At the Commission’s hearing in May 2003, Vice Chairman Hamilton expressed concern that the detailed timeline presented by NORAD omitted a significant time sequence: when the shoot-down authorization was passed from the President through the chain of command to the pilots. General Arnold backed away from the claim that the order was received prior to the crash of United 93, indicating his belief that it had been received a few minutes later. Because the NORAD witnesses had testified that they had been tracking United 93 for some forty-five minutes when it crashed, however, General Arnold was able to state with assurance that the flight would have been intercepted prior to reaching Washington, DC.

The issue of whether the military had been tracking United 93, and was therefore in position to intercept the flight if it approached Washington, DC, arose within days of the 9/11 attacks. On September 15, 2001, General Paul Weaver, overall commander of the Air National Guard which provided the fighters used to scramble Otis and Langley, told reporters that no fighters were scrambled or vectored to chase United 93: “There was no notification for us to launch airplanes. We weren’t even close.”
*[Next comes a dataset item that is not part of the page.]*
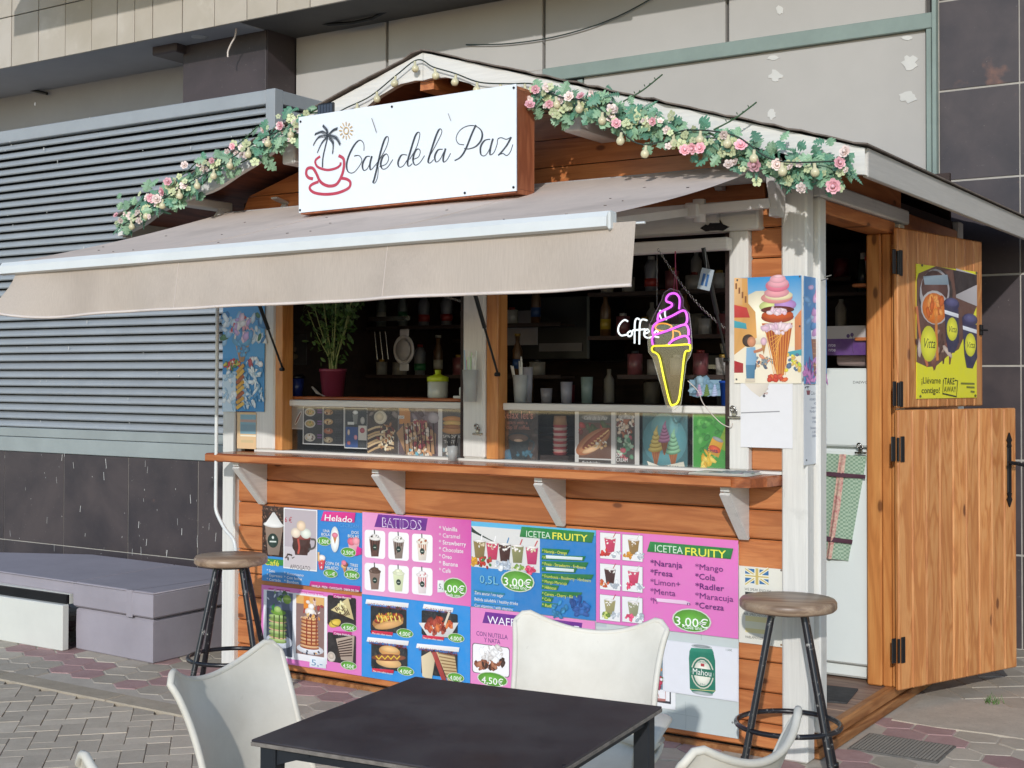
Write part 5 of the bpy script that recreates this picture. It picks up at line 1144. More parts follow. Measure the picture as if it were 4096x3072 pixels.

That same day, however, Deputy Secretary Wolfowitz stated in a television interview that Defense Department officials had been “following” United 93 and were prepared to shoot it down if it approached Washington, DC

Officials have been steadfast since in stating that the military had been tracking United 93 and were in position to intercept and, if necessary, shoot down the flight. Notably, Col. Marr states in the U.S. Air Force’s official history of 9/11, Air War Over America: “As United Airlines Flight 93 was going out [west toward Chicago], we received the clearance to kill if need be.”[iv] Similarly, on an ABC News Special marking the one-year anniversary of 9/11, Col. Marr made inaccurate statements about the interception of United 93.

NORAD now acknowledges that at all levels – NEADS, CONR, and NORAD headquarters – they were completely unaware of United 93 as it was “going out” toward the west. Indeed, NEADS never learned of the flight until five minutes after it had crashed. NEADS never followed or was able to find the flight on radar, and was in fact still searching for the flight at 10:15, when the MCC/T Log and the subpoenaed tapes record FAA notification that the flight had crashed.

Furthermore, NORAD did not receive any form of shoot-down authority until 10:31. Even then, that instruction was not communicated to the pilots. Eventually, there were Air National Guard pilots over Washington with rules of engagement allowing them to engage. But they had received their direction outside of the usual military chain of command and did not get into the skies over Washington until after 10:40. In short, the representation that military had been following United 93 as it progressed, and was by virtue of this awareness in position to intercept the plane, was inaccurate.

 


[i] Staff has established that the earliest discussion of creating an open-line occurred at approximately 9:50, and that the open line may not have been established until well after 10:00. NORAD now accepts that the notification of United 93 as a hijack did not occur over this open line.

[ii] See Table 2 attached for a comparison of the two releases with the facts as Team 8 has discovered them..

[iii] Three e-mail memorandums, “NEADS, EAM Booth; Subject: AMPLIFYING DATA FOR 11 SEP” dated Sept. 16, 2001, Sept. 16, 2003 and Sept. 17, 2001; Also, the NEADS Mission Crew Commander Technician Log, Sept. 11, 2001, records the time as 10:07 for the entry described by Brigadier General Moore.

[iv] Air War Over America, by Leslie Filson, p. 68.